Esses brasileiros que emergem hoje no nordeste, e principalmente em Campina Grande passam para seus filhos, netos e bisnetos, de geração para geração, uma curiosa história. Fiquei surpresa em ver a ansiedade com que cada um queria contar-me essa história. Lourdes Ramalho, Severino Barbosa da Silva Filho, Zilma Ferreira Pinto, herdeiros dos heróicos marranos dos tempos coloniais, resgistraram suas memórias em belos livros, que foram publicados no Nordeste, em reduzidas edições, das quais só recentemente tomei conhecimento.
Campina Grande é uma cidade de aproximadamente 400 mil pessoas e tem sete universidades. Impressionante ouvir aqueles jovens recitarem seus versos, e depois m'os oferecerem por escrito. O grupo “Amigos da Tora” constitui uma verdadeira “comunidade de destino”, sabem que sempre foram discriminados, e carregam um judaísmo recentemente descoberto, mas vivo, e cheio de sentido. Obedecem aos rituais e aos preceitos que ainda lembram, com um forte sentimento de “pertencer”. O que importa mesmo é saber “quem são”, de “onde vieram”, pois sua verdadeira origem e nome se perderam nas brumas do tempo. O que lhes ficou foi a crença num único Deus, criador do Universo, uma única Lei, alguns costumes e uma história comum.
Fisicamente, impressionam. Alguns devem descender de holandeses, são loiros de olhos azuis, e vivem no Cariri. Um rapaz se achegou a mim e me disse: “sou judeu”. E começou a recitar versos de grande beleza e sensibilidade. Vive no longínquo sertão de Boa Vista Santa Rosa, uma vila que visitei um dia, que tem poucas ruas e uma única igreja, e onde, uma mulher me olhou com horror quando lhe perguntei se comia carne de porco. “Meu pai mataria a gente se a gente comia essa carne!”.
O grupo que conheci em Campina Grande é constituído de brasileiros natos há muitas gerações e que eu considero judeus. Alguns me contaram que passaram primeiro pelo evangelismo, outros pelo messianismo, confusos sempre em busca da sua religião antiga, que pouco conheciam. Hoje, se encontraram no judaísmo e têm um líder que lhes ensina a Torá, a língua hebraica e também a história que os trouxe, há cinco séculos, para o Brasil.

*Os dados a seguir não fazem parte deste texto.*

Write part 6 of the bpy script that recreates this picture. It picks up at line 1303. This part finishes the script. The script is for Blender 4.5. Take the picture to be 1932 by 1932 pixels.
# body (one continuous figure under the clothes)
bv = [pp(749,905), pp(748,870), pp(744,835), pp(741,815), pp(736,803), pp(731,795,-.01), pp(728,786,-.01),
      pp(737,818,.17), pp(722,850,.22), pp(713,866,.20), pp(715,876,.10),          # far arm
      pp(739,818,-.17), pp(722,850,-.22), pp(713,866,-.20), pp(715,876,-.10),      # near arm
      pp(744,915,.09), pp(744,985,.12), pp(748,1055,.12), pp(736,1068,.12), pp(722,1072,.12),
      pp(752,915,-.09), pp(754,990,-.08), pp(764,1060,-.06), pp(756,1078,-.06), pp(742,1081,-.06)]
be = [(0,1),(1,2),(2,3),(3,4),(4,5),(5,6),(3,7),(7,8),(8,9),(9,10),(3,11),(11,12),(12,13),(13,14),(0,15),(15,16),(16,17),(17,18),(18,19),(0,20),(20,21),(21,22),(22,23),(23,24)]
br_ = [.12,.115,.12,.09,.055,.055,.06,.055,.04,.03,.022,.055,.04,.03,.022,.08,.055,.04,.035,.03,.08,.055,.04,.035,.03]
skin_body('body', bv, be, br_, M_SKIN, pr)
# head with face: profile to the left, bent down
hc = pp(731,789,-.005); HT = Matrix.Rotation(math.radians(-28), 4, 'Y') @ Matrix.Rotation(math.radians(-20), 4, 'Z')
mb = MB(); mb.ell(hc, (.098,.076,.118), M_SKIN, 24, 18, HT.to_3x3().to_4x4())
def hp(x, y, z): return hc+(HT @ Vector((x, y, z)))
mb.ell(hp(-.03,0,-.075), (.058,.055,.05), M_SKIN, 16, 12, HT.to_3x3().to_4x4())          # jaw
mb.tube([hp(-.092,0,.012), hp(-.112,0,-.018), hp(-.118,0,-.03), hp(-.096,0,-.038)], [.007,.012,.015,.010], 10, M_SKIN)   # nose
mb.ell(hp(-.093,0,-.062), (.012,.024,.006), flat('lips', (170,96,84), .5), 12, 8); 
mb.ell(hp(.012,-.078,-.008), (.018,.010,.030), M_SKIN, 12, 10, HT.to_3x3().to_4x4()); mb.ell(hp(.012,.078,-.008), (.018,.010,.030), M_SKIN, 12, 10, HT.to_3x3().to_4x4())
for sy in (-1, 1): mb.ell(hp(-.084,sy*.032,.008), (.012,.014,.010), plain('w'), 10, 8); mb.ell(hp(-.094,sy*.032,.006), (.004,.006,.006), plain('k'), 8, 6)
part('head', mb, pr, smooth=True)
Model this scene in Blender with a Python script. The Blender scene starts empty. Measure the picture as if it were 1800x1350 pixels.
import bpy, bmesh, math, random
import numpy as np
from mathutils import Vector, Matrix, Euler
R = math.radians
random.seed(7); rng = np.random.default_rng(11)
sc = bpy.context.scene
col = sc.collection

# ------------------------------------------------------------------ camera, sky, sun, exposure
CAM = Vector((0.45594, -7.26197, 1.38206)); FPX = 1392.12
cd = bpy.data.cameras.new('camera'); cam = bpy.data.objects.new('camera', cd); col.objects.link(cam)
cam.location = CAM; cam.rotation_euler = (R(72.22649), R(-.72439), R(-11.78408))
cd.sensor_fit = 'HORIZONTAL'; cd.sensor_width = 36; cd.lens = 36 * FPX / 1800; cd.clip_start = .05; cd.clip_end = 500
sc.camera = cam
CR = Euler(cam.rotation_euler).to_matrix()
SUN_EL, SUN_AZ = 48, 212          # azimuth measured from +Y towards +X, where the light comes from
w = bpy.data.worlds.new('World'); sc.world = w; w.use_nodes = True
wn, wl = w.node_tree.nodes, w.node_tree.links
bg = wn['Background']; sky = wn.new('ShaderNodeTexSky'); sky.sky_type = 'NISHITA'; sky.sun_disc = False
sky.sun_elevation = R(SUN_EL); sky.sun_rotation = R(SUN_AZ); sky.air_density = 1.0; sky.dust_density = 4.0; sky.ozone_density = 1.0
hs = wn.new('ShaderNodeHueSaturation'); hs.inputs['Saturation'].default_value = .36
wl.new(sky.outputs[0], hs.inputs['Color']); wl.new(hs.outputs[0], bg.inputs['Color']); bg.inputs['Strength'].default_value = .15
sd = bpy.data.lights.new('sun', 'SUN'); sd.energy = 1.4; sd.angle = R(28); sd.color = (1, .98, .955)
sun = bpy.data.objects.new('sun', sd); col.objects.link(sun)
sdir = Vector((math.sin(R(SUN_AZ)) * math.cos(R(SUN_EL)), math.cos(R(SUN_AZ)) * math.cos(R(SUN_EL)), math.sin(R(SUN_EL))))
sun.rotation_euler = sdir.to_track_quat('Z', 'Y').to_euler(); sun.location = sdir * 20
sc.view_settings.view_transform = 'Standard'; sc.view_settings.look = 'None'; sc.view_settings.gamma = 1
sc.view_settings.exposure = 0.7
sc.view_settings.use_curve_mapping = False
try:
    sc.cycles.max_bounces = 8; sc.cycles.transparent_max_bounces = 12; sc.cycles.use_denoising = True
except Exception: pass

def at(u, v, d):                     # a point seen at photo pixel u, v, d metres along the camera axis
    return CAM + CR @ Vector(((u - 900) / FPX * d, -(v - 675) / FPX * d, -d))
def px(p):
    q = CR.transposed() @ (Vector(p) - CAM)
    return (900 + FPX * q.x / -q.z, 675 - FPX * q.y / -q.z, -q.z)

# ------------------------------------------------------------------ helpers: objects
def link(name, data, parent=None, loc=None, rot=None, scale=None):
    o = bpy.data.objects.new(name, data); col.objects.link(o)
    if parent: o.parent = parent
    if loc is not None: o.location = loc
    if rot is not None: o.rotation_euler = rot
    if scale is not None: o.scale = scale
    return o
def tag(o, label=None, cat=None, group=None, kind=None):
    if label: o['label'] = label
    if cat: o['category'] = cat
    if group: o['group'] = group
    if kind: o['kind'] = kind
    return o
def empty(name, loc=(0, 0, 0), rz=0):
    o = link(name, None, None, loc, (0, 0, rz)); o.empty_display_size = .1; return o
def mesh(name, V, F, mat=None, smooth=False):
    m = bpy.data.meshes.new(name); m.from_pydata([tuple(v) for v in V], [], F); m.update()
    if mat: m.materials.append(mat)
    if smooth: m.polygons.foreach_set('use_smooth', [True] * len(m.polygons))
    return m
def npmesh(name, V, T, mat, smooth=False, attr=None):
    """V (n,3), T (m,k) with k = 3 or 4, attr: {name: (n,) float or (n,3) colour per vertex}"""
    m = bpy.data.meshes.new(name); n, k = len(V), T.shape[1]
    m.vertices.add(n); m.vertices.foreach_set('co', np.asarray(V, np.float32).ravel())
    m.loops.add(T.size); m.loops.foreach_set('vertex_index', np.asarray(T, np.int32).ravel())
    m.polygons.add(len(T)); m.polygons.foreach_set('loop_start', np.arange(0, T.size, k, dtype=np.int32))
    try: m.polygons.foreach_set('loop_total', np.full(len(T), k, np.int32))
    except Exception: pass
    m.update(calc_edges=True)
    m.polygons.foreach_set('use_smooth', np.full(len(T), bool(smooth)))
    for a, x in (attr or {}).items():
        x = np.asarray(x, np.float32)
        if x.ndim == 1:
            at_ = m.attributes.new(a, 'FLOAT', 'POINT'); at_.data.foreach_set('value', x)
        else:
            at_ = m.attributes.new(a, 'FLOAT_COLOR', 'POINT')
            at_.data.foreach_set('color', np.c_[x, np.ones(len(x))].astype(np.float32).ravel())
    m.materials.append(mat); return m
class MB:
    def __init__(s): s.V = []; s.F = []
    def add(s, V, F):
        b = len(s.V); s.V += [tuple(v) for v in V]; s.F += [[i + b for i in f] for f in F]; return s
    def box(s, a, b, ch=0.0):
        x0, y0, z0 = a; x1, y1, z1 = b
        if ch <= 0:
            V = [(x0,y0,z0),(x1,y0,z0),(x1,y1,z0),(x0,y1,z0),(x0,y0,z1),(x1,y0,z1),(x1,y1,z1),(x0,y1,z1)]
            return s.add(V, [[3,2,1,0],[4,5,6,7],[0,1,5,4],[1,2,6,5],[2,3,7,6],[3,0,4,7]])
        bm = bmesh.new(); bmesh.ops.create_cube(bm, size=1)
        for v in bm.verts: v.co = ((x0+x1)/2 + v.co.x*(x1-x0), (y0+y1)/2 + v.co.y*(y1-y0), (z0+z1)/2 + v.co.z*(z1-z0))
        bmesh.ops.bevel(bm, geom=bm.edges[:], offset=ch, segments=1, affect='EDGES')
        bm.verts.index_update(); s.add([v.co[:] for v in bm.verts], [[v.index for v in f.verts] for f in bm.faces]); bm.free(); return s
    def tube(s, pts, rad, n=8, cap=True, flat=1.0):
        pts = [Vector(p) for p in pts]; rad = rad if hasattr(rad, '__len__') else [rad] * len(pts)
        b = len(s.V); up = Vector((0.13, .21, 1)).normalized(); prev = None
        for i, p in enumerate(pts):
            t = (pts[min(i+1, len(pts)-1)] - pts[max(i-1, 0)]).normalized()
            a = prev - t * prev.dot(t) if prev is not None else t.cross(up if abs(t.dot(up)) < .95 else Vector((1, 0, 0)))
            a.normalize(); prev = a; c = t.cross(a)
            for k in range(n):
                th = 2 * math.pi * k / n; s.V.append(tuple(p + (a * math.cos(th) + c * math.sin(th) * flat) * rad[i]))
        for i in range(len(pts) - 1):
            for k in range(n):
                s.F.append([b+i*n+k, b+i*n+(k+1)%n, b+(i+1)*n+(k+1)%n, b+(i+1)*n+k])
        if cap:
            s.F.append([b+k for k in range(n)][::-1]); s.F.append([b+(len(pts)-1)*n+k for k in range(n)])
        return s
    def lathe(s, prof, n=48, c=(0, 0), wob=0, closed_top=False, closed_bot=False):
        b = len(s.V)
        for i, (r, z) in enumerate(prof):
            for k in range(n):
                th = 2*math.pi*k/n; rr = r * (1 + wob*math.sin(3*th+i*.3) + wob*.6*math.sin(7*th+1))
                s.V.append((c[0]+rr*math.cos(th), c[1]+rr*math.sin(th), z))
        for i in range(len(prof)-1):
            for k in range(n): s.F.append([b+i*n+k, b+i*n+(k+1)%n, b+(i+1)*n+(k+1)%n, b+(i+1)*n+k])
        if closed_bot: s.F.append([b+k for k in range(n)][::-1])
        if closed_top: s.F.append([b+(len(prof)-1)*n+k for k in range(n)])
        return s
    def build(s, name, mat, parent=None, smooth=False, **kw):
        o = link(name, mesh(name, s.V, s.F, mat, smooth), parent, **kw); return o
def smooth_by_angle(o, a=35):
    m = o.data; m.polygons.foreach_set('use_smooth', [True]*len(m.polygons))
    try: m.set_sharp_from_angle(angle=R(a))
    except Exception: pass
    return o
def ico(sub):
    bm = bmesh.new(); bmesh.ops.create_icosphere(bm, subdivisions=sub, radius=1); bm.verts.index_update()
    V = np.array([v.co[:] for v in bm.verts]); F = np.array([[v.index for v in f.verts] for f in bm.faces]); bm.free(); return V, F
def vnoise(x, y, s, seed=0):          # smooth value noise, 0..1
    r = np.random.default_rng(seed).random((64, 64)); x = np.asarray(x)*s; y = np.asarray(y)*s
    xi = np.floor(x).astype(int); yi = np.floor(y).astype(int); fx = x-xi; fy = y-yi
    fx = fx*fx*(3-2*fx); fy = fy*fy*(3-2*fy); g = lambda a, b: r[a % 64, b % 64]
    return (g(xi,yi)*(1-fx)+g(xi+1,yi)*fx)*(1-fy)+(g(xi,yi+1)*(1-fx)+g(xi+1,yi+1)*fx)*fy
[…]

Polêmicas e mais polêmicas têm surgido em torno desses brasileiros cristãos-novos que hoje se chamam de judeus. Críticas partem de vários setores do judaísmo, protestos de rabinos, dúvidas dos próprios judeus, que negam a esses brasileiros a liberdade de escolherem o que querem ser.
Milhares de vidas judaicas se perderam através dos tempos em guerras, massacres, assimilação. Somos poucos. Laicos, religiosos ou ateus, mas judeus. No entanto, é preciso ainda convencer a muita gente, que ser judeu não é apenas ser religioso. Judaísmo é mais do que uma religião, é toda uma civilização e principalmente, um estado de alma.
E eu quero deixar uma mensagem, apenas em meu nome,que não vai agradar a muitos: Venham a nós, que pertencemos ao povo judeu, todos aqueles que quiserem ser judeus, laicos, religiosos ou “Amigos da Torà”, mas que querem amar Israel e identificar-se com sua luta. Venham a nós todos aqueles que quiserem trabalhar conosco por um Israel livre e uma pátria segura para os judeus.